Fundamental to the Saramacca materials characterisation was the development of a rigorous 3D weathering model that considered the deposit lithology, structural and Implementation of mine strategy driven by slope depressurization mineralisation controls. SRK generated the 3D weathering and structural models using implicit techniques and all exploration and geotechnical drilling data with a view to calibrate models as the open pit advances. The weathering model comprised four domains: saprolite; structured saprolite (saprolites with relic structures); transition (sap-rock); and fresh rock units that were coded into block models utilised by the RGM mine planners.
Multi-purpose geotechnical, structural geological and hydrogeological field investigations were performed. This involved a network of vibrating wire piezometers, and airlift and pumping testing to evaluate the feasibility of the proposed depressurisation strategies within the weak and strong rock units, including anisotropic controls on groundwater flow and predicted influence on stability.
An integrated 3D surface and groundwater model (MODFLOW-USG + SWAc) was developed to evaluate the dewatering and depressurisation requirements considering the seasonality at site. An optimized pumping well construction schedule was developed to depressurise the saprolite sequence to achieve the required slope design acceptance criteria, as defined by the supporting stability analyses. The 3D model exports, and more simplistic 2D sensitivity approaches were used to evaluate the expected stability conditions for the critical mine phases.
As the mine plan was developed, SRK supported mine planners to advance the pit into areas of shallower transitional rock to promote passive under-drainage of the overlying saprolites. Where depressurisation was reliant on pumping wells, in-pit and ex-pit pumping well locations are being defined.
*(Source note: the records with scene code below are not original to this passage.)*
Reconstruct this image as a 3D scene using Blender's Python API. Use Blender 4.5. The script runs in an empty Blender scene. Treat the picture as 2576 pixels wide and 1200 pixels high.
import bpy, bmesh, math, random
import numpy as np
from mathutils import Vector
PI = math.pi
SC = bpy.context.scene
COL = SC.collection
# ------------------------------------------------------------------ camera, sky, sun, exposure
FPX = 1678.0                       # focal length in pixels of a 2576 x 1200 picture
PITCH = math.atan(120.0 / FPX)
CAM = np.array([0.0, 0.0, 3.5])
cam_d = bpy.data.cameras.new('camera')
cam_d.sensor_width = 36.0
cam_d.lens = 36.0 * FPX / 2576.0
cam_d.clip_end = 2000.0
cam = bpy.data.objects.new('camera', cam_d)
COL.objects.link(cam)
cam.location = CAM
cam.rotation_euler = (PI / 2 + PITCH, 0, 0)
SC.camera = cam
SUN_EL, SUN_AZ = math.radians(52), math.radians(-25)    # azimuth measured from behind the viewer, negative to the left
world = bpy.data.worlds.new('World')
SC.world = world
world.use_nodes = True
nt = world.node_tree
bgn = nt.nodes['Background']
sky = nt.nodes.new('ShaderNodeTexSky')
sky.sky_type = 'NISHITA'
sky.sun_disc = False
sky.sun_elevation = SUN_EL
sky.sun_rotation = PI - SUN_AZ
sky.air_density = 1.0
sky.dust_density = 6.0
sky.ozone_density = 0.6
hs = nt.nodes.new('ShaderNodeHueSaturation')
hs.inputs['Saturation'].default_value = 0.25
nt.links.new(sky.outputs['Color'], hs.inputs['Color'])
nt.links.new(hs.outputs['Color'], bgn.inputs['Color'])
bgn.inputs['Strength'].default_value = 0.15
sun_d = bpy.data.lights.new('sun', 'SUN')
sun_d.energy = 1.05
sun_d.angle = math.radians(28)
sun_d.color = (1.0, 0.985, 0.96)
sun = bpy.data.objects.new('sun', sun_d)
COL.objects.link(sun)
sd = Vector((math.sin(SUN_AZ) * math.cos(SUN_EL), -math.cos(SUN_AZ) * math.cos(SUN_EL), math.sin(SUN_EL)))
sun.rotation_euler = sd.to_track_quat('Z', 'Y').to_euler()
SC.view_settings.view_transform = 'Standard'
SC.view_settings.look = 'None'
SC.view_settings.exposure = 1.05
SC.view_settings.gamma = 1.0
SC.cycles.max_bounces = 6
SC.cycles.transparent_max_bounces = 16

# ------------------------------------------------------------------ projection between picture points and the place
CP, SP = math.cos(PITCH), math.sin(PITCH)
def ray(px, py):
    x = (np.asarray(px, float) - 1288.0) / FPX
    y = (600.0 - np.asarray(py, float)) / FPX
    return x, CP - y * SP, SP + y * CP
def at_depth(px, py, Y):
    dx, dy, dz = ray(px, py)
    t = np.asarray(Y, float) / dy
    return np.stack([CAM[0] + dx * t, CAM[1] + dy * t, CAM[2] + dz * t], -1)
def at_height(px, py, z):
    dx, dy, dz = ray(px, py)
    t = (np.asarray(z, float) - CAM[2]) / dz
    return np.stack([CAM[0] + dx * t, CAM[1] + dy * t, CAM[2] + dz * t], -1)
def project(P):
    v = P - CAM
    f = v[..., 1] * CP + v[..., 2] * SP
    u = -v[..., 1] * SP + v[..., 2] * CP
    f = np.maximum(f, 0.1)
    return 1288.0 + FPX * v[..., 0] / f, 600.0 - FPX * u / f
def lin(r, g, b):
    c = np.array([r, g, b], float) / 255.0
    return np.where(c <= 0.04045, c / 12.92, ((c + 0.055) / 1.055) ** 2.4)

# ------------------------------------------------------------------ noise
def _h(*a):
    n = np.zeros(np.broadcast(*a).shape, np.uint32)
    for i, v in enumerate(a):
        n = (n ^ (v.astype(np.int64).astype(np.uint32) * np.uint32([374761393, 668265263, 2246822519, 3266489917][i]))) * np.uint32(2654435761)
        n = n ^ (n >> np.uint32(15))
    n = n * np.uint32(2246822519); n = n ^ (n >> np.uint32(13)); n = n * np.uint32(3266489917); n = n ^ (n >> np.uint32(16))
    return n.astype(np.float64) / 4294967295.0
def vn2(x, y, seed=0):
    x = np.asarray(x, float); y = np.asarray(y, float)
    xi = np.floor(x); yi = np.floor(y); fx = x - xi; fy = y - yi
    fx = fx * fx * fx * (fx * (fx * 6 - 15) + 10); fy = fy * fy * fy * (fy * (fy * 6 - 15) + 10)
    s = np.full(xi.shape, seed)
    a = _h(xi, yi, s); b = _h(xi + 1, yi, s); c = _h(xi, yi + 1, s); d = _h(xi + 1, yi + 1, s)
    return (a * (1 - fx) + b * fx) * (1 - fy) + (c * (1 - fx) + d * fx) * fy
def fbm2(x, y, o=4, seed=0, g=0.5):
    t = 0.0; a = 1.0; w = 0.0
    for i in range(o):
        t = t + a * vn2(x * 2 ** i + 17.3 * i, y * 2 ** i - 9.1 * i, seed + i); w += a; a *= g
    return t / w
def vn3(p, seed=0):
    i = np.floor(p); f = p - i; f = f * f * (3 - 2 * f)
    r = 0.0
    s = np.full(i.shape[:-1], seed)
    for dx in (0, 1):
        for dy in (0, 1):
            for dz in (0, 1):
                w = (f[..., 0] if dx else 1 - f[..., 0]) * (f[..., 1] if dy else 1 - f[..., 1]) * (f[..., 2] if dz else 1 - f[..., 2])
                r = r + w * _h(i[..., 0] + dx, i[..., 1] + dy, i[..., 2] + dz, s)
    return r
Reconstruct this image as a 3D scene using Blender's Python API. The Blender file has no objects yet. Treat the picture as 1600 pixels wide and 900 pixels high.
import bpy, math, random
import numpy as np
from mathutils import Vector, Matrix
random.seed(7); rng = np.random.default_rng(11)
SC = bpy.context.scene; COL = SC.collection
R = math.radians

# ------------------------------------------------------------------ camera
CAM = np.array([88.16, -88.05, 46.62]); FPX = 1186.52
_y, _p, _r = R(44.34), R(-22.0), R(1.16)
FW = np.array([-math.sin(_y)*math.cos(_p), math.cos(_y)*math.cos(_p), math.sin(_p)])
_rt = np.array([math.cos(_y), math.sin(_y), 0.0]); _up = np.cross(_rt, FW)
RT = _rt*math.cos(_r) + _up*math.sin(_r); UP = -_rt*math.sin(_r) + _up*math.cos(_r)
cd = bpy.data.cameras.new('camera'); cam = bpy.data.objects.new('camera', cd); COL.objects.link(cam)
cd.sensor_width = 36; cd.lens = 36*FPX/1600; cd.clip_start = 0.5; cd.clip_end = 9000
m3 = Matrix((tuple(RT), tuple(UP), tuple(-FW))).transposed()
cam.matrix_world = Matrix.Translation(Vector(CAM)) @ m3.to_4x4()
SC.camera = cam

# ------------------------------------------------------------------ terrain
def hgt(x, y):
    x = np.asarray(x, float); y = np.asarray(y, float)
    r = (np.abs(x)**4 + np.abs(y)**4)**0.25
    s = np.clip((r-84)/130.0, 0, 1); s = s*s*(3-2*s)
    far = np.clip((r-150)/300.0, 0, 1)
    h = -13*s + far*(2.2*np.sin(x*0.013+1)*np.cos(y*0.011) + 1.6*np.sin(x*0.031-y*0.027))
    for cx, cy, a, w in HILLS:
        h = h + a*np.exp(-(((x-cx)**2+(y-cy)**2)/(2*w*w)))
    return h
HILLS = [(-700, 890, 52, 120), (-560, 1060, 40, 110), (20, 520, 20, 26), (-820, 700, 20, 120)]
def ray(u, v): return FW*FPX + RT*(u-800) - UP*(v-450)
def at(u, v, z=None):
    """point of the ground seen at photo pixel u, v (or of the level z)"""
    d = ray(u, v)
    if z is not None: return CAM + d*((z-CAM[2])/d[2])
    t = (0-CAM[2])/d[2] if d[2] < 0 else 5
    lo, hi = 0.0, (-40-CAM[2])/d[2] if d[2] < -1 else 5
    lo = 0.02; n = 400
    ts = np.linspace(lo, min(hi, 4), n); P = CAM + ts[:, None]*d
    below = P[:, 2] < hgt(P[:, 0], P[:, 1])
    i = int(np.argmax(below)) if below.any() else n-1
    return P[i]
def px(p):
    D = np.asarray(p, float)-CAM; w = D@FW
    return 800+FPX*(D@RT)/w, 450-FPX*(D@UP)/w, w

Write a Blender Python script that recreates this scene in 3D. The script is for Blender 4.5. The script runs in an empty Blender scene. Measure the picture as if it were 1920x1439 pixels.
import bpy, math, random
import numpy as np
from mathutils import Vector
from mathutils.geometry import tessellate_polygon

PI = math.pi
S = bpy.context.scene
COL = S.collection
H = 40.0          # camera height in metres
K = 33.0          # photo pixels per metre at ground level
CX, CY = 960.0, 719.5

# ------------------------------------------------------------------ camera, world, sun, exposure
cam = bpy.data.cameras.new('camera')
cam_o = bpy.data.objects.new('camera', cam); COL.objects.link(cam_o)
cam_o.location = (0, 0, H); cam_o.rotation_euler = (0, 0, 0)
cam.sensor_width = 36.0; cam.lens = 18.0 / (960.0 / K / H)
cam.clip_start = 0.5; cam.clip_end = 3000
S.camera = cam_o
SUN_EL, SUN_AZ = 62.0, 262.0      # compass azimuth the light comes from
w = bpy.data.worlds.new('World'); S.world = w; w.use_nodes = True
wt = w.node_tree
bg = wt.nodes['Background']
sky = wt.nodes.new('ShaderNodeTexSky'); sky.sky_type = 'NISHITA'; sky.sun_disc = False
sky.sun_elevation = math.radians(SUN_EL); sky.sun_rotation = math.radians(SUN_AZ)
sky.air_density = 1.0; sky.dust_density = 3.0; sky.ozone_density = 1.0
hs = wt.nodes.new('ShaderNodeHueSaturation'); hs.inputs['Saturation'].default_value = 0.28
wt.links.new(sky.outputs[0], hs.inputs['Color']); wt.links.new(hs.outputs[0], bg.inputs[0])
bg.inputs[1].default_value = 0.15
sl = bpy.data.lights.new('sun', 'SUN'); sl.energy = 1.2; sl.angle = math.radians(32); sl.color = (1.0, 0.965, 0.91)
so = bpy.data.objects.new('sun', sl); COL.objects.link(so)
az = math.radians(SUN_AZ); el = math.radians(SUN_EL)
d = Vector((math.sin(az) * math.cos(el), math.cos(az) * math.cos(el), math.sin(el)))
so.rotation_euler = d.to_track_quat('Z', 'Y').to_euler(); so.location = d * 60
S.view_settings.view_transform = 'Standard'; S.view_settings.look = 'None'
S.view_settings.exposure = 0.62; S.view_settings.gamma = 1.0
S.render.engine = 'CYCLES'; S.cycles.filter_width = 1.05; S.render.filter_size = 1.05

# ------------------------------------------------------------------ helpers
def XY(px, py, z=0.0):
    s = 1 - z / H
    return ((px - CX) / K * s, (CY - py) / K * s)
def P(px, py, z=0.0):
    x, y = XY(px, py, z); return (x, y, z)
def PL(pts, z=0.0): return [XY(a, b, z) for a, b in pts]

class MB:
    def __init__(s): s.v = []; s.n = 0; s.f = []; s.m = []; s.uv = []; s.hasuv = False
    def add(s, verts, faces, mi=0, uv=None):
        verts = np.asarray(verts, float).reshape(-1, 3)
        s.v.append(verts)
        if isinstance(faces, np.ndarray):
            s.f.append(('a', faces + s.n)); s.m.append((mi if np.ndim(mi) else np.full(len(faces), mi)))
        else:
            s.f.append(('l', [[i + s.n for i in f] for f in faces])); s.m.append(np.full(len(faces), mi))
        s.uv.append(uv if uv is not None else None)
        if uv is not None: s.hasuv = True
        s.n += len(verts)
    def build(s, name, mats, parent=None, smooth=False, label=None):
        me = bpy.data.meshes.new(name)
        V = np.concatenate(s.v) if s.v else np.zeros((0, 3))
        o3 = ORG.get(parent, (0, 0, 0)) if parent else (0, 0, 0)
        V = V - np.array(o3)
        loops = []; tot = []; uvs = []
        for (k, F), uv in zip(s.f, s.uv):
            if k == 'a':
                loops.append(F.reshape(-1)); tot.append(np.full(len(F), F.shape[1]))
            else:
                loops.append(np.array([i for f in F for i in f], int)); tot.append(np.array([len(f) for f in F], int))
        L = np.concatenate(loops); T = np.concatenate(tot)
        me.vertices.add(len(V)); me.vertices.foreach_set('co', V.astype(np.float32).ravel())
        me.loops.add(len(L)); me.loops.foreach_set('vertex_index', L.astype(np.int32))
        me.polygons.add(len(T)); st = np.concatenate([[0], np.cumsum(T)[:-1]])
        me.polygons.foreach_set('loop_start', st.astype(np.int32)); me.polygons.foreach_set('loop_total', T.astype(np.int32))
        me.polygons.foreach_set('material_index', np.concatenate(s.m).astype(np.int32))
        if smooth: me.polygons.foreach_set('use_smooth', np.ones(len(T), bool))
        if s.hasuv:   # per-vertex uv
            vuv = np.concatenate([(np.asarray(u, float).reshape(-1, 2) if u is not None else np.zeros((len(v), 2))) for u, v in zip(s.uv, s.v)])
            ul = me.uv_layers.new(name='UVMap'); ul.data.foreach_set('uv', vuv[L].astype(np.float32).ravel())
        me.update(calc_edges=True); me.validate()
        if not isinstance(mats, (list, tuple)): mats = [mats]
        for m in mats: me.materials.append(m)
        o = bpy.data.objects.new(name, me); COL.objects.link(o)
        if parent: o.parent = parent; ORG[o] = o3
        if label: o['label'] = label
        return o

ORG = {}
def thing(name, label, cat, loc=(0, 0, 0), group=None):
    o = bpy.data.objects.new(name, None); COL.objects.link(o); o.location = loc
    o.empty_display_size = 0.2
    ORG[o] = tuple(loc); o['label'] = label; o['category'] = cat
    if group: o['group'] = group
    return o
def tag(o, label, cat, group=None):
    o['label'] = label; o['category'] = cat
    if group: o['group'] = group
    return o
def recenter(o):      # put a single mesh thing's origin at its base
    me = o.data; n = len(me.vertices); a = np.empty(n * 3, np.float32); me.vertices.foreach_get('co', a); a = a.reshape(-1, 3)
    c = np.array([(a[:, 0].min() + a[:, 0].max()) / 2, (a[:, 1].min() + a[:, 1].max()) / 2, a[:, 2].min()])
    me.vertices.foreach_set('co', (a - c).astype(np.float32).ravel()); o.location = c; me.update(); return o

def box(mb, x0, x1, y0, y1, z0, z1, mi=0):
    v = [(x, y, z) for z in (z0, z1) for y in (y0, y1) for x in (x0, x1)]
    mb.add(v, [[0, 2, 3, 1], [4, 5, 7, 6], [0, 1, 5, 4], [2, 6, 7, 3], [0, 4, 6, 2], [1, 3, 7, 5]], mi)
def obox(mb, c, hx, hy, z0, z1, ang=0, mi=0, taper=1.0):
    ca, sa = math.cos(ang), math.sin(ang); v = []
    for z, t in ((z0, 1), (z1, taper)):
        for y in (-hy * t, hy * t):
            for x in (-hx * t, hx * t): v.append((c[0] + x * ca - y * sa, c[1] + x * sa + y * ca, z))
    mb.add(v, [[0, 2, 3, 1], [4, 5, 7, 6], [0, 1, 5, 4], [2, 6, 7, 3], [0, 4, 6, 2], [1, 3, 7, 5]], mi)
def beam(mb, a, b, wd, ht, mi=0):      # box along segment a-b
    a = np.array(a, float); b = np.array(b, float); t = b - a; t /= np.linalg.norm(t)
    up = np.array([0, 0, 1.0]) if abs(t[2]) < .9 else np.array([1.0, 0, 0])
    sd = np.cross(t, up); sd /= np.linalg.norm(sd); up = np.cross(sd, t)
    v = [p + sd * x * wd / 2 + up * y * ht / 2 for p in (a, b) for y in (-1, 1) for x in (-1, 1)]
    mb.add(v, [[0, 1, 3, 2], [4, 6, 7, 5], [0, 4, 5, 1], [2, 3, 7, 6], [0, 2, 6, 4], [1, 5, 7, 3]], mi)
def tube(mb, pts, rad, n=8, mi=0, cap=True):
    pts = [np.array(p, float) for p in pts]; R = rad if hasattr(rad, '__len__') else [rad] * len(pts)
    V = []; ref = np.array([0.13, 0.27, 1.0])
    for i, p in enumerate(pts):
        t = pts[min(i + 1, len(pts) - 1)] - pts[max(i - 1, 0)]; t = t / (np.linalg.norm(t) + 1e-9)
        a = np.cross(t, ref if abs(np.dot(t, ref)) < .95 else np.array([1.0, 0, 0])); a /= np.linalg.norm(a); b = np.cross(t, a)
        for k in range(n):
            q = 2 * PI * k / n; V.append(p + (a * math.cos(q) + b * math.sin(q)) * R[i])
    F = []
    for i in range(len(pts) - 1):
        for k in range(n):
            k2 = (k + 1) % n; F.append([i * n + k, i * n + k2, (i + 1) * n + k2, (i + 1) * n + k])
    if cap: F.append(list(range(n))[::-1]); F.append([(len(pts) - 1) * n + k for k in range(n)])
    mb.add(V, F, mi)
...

This ongoing integrated effort and the establishment of clearly defined rules for vertical advance rate and depressurisation requirements allows for early risk identification and adoption of mitigation strategies to support execution of the short-and long-term mine plans.
SRK continues to support RGM with new data collection and monitoring to evaluate the performance of the slopes and calibrate the strength, structural and groundwater parameters to improve the reliability of the geotechnical and hydrogeological designs.